When Nobel Peace Prize laureate Muhammad Yunus first began giving out micro loans to people in impoverished villages in Bangladesh in 1976, he collaborated with faculty at the university where he worked. Now more than 40 years later and half a globe away, Yunus is applying the same concept in Queens at St. John’s University.

Yunus, 68, was the guest of honor at St. John’s Saturday at the announcement of a new partnership between the university and his world−renowned micro−lending firm Grameen Bank.

Grameen, which opened its first city branch in Jackson Heights last April, gained international acclaim by turning the traditional lending structure on its head. Grameen issues tiny loans, often less than $10, to mainly female entrepreneurs in the poorest parts of the world and through weekly meetings with the borrowers and group encouragement has managed to maintain a more than 90 percent payback rate.

Yunus and Grameen Bank shared the Nobel Peace Prize in 2006 for their work.

“It’s amazing that looking from the top you don’t see anything at all, but if you truly look at the individuals, you can see that they can accomplish amazing things,” Yunus said at St. John’s. “There is an astounding capacity for some people to see things where others cannot, and that is this basis for our micro−lending firm.

St.
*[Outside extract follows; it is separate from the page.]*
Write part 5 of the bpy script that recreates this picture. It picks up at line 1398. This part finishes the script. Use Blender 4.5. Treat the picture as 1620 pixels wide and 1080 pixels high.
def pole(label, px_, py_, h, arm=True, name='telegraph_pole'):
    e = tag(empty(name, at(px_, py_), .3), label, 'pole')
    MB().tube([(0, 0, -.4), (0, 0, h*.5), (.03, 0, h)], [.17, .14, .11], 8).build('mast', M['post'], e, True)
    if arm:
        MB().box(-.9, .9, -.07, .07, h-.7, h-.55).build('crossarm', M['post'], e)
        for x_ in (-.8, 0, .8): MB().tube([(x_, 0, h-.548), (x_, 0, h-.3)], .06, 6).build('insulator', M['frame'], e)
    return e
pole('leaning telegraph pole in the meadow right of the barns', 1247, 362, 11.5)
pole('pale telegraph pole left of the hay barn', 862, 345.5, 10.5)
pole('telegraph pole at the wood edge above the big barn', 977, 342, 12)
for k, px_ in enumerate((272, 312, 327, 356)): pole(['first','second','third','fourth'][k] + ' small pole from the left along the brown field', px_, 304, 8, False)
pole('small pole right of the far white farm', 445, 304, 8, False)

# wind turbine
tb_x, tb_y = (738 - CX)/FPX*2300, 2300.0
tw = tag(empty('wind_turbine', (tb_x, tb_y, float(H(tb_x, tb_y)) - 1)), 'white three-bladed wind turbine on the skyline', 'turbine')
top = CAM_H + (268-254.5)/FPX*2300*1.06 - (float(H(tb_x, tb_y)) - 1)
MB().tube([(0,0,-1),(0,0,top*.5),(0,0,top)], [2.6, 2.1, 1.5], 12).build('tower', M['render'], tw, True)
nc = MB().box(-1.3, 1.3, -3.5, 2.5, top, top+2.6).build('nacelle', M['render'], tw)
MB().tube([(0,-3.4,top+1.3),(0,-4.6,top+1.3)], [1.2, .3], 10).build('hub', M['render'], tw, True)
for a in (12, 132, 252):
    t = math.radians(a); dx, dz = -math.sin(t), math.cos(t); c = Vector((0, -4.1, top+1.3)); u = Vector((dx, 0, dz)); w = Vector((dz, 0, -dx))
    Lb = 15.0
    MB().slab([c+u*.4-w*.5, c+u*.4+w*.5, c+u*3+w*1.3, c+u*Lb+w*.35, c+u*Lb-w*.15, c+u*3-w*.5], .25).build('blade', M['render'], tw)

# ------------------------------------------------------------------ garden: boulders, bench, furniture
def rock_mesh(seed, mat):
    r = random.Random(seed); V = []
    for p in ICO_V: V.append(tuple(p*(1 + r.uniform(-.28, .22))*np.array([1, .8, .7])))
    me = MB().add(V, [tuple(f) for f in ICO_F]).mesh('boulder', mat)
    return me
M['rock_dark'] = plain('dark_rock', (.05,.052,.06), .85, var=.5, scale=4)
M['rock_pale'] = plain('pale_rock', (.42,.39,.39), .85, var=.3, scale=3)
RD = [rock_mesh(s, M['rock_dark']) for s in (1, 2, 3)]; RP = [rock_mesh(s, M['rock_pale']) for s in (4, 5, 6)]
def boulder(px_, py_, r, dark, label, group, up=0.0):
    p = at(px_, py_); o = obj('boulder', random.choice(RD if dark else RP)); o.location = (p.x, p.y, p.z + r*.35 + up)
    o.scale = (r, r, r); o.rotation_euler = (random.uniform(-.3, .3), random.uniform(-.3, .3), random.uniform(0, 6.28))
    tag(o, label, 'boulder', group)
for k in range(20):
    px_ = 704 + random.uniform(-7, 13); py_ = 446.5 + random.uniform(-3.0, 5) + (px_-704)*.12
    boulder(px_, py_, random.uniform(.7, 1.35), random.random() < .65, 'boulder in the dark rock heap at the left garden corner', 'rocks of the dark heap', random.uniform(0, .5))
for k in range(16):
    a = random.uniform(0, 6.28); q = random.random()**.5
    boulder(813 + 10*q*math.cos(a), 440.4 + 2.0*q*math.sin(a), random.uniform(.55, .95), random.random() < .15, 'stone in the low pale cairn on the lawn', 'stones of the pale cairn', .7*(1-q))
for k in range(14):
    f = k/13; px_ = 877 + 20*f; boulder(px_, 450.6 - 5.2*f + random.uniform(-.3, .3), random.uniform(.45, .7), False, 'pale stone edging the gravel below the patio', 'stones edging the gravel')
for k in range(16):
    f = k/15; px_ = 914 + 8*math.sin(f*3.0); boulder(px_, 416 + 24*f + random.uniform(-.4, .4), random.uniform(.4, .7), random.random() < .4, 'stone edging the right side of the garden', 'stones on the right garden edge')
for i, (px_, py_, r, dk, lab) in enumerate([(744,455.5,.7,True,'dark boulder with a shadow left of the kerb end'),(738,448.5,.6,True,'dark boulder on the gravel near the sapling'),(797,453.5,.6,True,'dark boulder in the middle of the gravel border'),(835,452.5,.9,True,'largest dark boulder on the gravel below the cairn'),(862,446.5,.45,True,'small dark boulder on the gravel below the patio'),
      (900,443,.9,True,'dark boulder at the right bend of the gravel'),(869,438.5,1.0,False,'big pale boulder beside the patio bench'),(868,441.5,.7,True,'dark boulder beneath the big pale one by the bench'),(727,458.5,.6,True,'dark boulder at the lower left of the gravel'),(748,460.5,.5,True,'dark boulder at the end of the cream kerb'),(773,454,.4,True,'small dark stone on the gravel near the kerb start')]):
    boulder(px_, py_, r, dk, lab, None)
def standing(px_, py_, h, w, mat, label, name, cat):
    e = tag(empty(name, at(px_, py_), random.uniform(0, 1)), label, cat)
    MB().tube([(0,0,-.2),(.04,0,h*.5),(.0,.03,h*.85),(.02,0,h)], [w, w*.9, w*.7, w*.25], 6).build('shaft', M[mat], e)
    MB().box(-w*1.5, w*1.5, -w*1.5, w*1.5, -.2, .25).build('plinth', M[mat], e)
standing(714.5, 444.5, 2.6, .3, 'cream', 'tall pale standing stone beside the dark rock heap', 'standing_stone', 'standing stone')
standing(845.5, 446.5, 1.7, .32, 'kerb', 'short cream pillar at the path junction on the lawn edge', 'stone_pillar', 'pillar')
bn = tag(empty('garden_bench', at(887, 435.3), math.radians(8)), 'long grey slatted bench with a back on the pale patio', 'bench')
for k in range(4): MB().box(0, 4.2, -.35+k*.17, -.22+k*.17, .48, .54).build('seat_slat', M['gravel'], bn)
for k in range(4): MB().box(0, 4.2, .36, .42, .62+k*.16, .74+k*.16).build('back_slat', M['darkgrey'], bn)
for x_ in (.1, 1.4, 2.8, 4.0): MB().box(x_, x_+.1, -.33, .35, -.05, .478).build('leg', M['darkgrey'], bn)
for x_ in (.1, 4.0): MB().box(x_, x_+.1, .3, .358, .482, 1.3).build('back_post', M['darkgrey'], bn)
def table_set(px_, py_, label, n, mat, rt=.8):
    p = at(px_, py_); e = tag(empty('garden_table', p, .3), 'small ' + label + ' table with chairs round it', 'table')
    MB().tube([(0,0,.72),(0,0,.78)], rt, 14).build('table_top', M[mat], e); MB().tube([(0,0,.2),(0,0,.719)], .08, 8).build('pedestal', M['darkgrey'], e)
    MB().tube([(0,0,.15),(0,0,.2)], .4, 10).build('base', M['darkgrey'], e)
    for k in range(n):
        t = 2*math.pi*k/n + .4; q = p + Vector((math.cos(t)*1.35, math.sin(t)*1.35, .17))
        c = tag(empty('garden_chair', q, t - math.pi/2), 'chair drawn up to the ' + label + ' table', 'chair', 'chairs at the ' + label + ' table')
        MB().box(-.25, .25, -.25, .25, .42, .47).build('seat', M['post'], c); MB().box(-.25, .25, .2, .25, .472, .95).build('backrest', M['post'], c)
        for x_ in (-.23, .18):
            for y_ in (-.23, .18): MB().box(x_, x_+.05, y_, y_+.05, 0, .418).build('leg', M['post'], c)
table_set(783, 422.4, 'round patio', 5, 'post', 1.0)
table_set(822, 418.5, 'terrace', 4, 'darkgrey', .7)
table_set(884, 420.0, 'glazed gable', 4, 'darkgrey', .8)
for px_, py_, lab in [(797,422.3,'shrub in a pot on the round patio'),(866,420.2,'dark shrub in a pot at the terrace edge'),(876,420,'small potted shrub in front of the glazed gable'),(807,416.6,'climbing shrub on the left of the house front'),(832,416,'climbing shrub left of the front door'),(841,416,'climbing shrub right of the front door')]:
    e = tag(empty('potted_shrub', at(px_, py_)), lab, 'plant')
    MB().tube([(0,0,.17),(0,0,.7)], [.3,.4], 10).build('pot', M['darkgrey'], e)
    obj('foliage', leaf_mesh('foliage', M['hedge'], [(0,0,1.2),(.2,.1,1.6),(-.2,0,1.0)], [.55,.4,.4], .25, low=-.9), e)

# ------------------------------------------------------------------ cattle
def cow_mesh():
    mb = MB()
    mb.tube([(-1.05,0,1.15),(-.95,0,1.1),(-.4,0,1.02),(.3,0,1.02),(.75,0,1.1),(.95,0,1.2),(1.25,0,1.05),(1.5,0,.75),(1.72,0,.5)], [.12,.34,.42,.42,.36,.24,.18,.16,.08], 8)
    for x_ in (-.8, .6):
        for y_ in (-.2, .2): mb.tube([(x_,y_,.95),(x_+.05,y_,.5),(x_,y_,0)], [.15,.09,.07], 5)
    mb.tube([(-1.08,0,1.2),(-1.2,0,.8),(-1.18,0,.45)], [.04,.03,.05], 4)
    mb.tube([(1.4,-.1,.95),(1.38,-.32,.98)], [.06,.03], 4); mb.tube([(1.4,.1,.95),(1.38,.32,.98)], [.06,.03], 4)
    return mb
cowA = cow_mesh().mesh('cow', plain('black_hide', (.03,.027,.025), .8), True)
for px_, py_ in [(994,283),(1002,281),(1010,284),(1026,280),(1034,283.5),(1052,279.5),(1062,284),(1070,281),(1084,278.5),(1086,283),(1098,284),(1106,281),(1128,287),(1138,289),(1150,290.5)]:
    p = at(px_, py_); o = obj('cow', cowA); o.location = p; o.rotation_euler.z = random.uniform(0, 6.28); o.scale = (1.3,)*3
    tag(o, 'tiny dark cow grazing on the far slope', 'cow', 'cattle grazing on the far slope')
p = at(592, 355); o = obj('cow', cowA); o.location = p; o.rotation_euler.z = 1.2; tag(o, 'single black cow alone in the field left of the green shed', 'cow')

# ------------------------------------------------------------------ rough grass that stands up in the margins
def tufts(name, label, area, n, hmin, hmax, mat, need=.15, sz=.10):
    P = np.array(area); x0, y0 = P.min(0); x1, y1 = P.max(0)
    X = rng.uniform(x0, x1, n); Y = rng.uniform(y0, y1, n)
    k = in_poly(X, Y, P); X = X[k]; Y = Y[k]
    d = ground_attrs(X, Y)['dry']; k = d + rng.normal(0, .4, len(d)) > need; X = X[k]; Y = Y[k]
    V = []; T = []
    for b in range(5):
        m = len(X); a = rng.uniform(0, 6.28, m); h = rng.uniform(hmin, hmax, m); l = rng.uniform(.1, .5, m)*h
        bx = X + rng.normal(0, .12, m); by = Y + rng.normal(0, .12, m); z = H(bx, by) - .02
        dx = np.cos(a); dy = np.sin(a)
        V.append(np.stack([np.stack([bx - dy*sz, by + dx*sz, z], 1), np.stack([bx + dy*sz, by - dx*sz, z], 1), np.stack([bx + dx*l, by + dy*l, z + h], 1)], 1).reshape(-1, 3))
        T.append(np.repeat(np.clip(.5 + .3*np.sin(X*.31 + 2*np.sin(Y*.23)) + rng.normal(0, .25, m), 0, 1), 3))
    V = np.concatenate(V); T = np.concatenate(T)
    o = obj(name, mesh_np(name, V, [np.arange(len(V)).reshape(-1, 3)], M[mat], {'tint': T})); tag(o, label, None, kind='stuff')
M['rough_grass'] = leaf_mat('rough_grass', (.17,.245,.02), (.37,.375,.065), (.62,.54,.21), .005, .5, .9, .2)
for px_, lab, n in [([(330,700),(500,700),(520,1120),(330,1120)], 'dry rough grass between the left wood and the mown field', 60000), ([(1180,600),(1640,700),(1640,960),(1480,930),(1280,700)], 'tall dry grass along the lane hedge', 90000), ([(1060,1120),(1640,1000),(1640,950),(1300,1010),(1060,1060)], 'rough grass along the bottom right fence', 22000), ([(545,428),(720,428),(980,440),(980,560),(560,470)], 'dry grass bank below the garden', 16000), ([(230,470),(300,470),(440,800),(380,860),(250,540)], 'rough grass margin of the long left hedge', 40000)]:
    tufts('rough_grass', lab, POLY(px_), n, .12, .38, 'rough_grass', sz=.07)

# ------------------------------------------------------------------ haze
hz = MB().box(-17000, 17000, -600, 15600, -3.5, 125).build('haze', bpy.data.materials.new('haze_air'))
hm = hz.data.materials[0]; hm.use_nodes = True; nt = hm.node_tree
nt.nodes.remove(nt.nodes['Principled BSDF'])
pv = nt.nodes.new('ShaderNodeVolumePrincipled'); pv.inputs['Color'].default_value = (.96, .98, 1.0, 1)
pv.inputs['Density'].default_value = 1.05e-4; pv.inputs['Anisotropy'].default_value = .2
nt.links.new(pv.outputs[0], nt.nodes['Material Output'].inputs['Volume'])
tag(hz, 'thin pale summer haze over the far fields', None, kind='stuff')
John’s University President James Pellow announced that the school’s Tobin College of Business had formed a partnership with Grameen America that will have students working side−by−side with members of the nonprofit. Pellow said the newly established Global Loan Opportunities for Budding Entrepreneurs initiatives will provide students with the opportunity to learn and work in the field of business and micro−finance.

“It’s been a wonderful experience so far, bringing Grameen to New York City,” Yunus said. “We hope to strengthen this partnership with St. John’s. I think they can give visibility to us and we can grow together.”

According to Grameen America CEO Stephen Vogel, the Jackson Heights branch has in its first year given out more than $1.5 million to more than 600 borrowers — mainly Queens immigrants who are struggling to get a solid footing in the United States.

“There was a trust issue at first,” Vogel said. “Borrowers were afraid of the bank, but we’ve since surpassed that and things are now moving ahead nicely.”

Pellow said that through the new partnership, St. John’s students will intern at the nonprofit, help with its city project and work with Grameen officials in class to make their own loans to impoverished communities abroad.

Dr. Linda Sama, project director for St. John’s GLOBE program, said students have taken to the concept quickly and already have their first borrowers — a group of women trying to start a chicken farm in Madagascar.

“They’re learning that business and society are reciprocal,” Sama said. “They have been stellar. They have already made enormous progress and their enthusiasm has been just wonderful.”

Sama said with the national financial crisis as a backdrop, the program should provide an ethical boost to young business students.

“There is no better place to start this than the business school,” she said. “If business students get this, understand this, my idealistic point of view is that they will become socially responsible business people.”